Contrairement à ses cousins de l’Inde ou d’autres régions chaudes d’Asie, le tigre de Sibérie (également nommé tigre de l’Amour, du nom du gigantesque fleuve qui parcourt son territoire) n’a jamais eu une réputation de mangeur d’hommes. Les peuples autochtones de la taïga le craignaient, le respectaient, le vénéraient, à l’image du vieux chasseur Dersou Ouzala, dont le destin inspira le récit de Vladimir Arseniev, puis le film de Kurosawa. Le tigre était considéré comme un seigneur. Ce n’est qu’à la fin du siècle dernier qu’il s’est mis – parfois – à prendre l’homme pour proie, parce qu’avec le braconnage, un pacte millénaire avait été rompu, des valeurs perdues. Et que le tigre, outre le fait d’avoir la mémoire longue, est capable de reconnaître ses ennemis.
Mais John Vaillant rappelle que « l’appétit du tigre pour nous apparaît bien faible par rapport à notre appétit pour lui.
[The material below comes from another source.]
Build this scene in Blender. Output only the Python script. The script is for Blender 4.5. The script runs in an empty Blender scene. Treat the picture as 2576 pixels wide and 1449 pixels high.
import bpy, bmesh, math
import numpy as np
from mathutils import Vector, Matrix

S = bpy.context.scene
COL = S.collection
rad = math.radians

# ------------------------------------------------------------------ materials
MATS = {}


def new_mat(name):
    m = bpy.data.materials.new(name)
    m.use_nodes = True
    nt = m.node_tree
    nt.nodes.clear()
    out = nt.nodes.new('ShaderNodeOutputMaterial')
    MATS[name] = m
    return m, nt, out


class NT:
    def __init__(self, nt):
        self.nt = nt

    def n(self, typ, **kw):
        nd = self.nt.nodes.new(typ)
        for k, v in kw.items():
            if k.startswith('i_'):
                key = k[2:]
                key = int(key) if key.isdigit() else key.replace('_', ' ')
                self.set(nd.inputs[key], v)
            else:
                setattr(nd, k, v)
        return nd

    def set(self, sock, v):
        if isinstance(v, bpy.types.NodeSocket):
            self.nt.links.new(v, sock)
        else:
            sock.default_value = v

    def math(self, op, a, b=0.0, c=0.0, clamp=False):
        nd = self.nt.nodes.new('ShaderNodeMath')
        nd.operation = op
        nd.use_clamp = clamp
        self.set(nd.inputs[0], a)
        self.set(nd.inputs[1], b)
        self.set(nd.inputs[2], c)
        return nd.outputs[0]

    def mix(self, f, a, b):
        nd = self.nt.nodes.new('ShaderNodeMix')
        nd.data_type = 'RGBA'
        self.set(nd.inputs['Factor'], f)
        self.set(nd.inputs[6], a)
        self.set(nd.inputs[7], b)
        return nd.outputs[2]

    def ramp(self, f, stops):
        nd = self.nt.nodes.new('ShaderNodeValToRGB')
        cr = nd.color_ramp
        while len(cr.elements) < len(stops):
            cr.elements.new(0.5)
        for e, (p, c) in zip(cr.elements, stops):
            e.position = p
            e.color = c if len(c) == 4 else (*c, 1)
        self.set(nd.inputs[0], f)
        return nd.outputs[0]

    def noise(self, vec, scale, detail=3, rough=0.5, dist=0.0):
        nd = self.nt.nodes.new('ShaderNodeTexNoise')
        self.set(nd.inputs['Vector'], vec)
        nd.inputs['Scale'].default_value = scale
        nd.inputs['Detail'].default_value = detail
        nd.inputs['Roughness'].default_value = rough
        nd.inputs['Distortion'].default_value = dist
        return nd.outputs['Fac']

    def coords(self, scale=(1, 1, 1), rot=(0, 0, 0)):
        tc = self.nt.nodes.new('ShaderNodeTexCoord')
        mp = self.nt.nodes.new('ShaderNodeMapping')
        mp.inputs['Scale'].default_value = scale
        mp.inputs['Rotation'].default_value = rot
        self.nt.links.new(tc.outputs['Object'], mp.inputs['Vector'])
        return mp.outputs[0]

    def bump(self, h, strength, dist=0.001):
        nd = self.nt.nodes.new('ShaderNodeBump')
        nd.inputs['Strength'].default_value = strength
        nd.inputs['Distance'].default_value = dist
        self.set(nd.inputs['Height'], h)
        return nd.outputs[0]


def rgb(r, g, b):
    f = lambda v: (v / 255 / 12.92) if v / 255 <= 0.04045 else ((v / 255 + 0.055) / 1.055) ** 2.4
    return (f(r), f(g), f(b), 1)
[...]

Les hommes ont chassé les tigres de différentes manières pendant des millénaires » (plus de 1000 « cartons » pour certains maharadjahs et chasseurs occidentaux au tournant des 19e et 20e siècles), «mais, il n’y a pas très longtemps, il s’est produit un étrange événement dans notre relation vénérable avec ces animaux, qui n’est pas sans rappeler nos relations avec d’autres espèces. Il y a là une ressemblance avec ce que les loups font quand ils s’introduisent dans un enclos d’agneaux : ils les tuent simplement parce qu’ils le peuvent et, dans le cas des humains, jusqu’à ce qu’il n’y ait plus aucun bénéfice à attendre » (d’une ressource naturelle désormais exterminée).
« Dans le cas de la loutre de mer, ce moment s’est produit entre 1790 et 1830 ; pour le bison américain, entre 1850 et 1880 ; pour la morue de l’Atlantique nord, la surexploitation a duré des siècles, pour se terminer seulement en 1990. » Aujourd’hui, la population des tigres de Sibérie atteint environ 500 individus et sa survie reste un point d’interrogation. Les félins de l’Inde ne sont plus que 4000, et certains spécialistes estiment qu’ils pourraient s’éteindre d’ici quelques décennies sous la pression de la démographie, de la chasse et du braconnage.
« Le Tigre » m’a fasciné et passionné par sa rigueur, sa beauté, sa richesse, l’ampleur du travail de recherche de son auteur, restitué d’une manière formidable et captivante. Ce livre m’a touché aussi parce que je suis l’auteur de « Cougar Corridor », un roman sur les lions de montagne du Montana, dont l’habitat est menacé par les activités humaines… et qui sont aussi braconnés pour les vertus prêtées par certaines populations asiatiques à leurs organes. Dans la taïga, ce « Far East » russe gangrené par l’irrespect des lois et la corruption, la chasse est désormais ouverte à toutes sortes de ressources naturelles, souvent dans l’anarchie et la violence. Même dans ces régions ultimes et peu peuplées, la nature est grignotée et agressée de toute parts. Le monde se rétrécit.